Behavior of axion-like particles in smoothed out domain-like magnetic fields

Basically, in certain circumstances axion-like particles (ALPs) substantially enhance the photon survival probability $P_{\gamma \to \gamma} ({\cal E})$ of a beam emitted by a far-away source through the mechanism of photon-ALP oscillation (${\cal E}$ denotes the energy). But in order for this to work, an external magnetic field ${\bf B}$ must be present. In several cases ${\bf B}$ is modeled as a domain-like network with `sharp edges': all domains have the same size $L_{\rm dom}$ (set by the ${\bf B}$ coherence length) and the same strength B, but the direction of ${\bf B}$ changes randomly and abruptly from one domain to the next. It is obviously a highly mathematical idealization wherein the components of ${\bf B}$ are discontinuous across the edges (whence the name sharp edges). It is therefore highly desirable to go a step further, and to find out what happens when the edges are smoothed out, namely when the abrupt change of ${\bf B}$ is replaced by a smooth one.

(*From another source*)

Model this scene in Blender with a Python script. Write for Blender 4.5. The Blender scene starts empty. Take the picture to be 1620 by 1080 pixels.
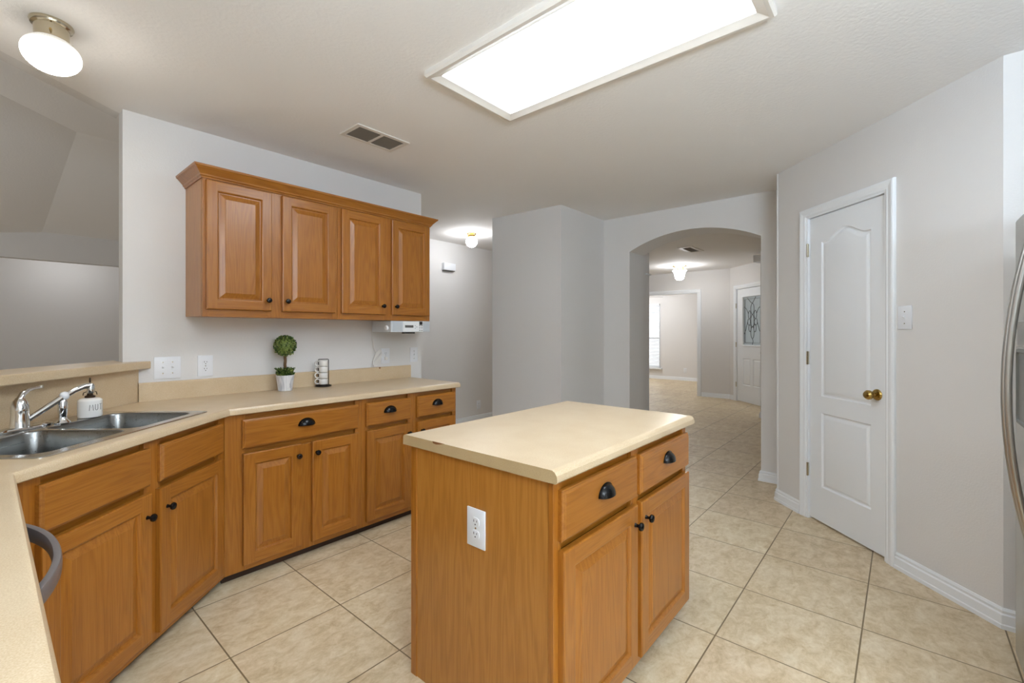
import bpy, bmesh, math, random
from mathutils import Vector, Matrix

S = bpy.context.scene
COL = S.collection

# ---------------------------------------------------------------- camera, world, exposure
TH = math.radians(40.7)
cam_d = bpy.data.cameras.new('camera')
cam = bpy.data.objects.new('camera', cam_d)
COL.objects.link(cam)
cam_d.sensor_width = 36.0
cam_d.sensor_fit = 'HORIZONTAL'
cam_d.lens = 36.0 * 720.0 / 1620.0
cam_d.shift_y = (524.0 - 540.0) / 1620.0
cam_d.clip_start = 0.02
cam.location = (0, 0, 1.31)
cam.rotation_euler = (math.radians(90), 0, TH - math.radians(90))
S.camera = cam

S.view_settings.view_transform = 'Standard'
S.view_settings.look = 'None'
S.view_settings.exposure = 0.27
S.view_settings.gamma = 1.0
S.view_settings.use_curve_mapping = False

W = bpy.data.worlds.new('world')
S.world = W
W.use_nodes = True
W.node_tree.nodes['Background'].inputs[0].default_value = (0.92, 0.96, 1.0, 1)
W.node_tree.nodes['Background'].inputs[1].default_value = 0.7
S.cycles.diffuse_bounces = 8
S.cycles.max_bounces = 14

PANEL_L, GLOBE_L, HALL_L, FOYER_L = 11.2, 35.0, 62.0, 40.0
FILL_W = 8.0                      # power of the added fill light behind the camera


def area_light(name, loc, rot, sx, sy, watts, color=(1, 1, 1)):
    l = bpy.data.lights.new(name, 'AREA')
    l.shape = 'RECTANGLE'
    l.size, l.size_y, l.energy, l.color = sx, sy, watts, color
    o = bpy.data.objects.new(name, l)
    o.location, o.rotation_euler = loc, rot
    COL.objects.link(o)
    return o


def point_light(name, loc, watts, radius=0.08, color=(1, .95, .88)):
    l = bpy.data.lights.new(name, 'POINT')
    l.energy, l.shadow_soft_size, l.color = watts, radius, color
    o = bpy.data.objects.new(name, l)
    o.location = loc
    COL.objects.link(o)
    return o


# two added, unseen fills near the camera, then daylight outside the far-room window
area_light('fill_behind_camera', (0.45, -2.78, 1.35), (math.radians(132), 0, 0), 1.7, 1.4, FILL_W, (.84, .92, 1))  # added fill, tilted up towards the ceiling
area_light('ceiling_fill_left', (-.60, -1.45, 1.62), (math.radians(174), 0, math.radians(-90)), 1.7, .9, 270, (.70, .85, 1))  # added upward fill that brightens the ceiling, no known source there
area_light('daylight_far_room', (12.45, 5.5, 1.2), (math.radians(90), 0, math.radians(90)), .9, 1.8, 2.6, (.95, .98, 1))
point_light('lamp_beyond_living_room', (0.79, 8.80, 2.36), 6.0, .09, (.95, .97, 1))
point_light('fill_nook', (-.15, -2.1, 2.0), 4, .14, (.95, .97, 1))  # small added fill light, with no fixture in the nook
point_light('lamp_living_room', (-1.6, 5.6, 1.6), 36, .15, (.92, .96, 1))
point_light('lamp_far_room', (10.9, 5.3, 2.1), 40, .1, (.95, .97, 1))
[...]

Moreover, this step becomes compelling when the photon-ALP oscillation length $l_{\rm osc}$ turns out to be comparable to -- or smaller than -- $L_{\rm dom}$, because in this case the photon survival probability $P_{\gamma \to \gamma} ({\cal E})$ critically depends on the domain shape. In the present paper we propose a smoothed out version of the previous domain-like structure of ${\bf B}$ which incorporates the above changes, and we work out its implications. Even in the present case we are able to solve analytically and exactly the photon/ALP beam propagation equation inside a single smoothed-out domain, thereby evaluating the corresponding $P_{\gamma \to \gamma} ({\cal E})$ exactly. Our results is of particular importance in view of the new generation of gamma-ray detectors, since in such a situation $l_{\rm osc} \lesssim L_{\rm dom}$ occurs just above the TeV scale.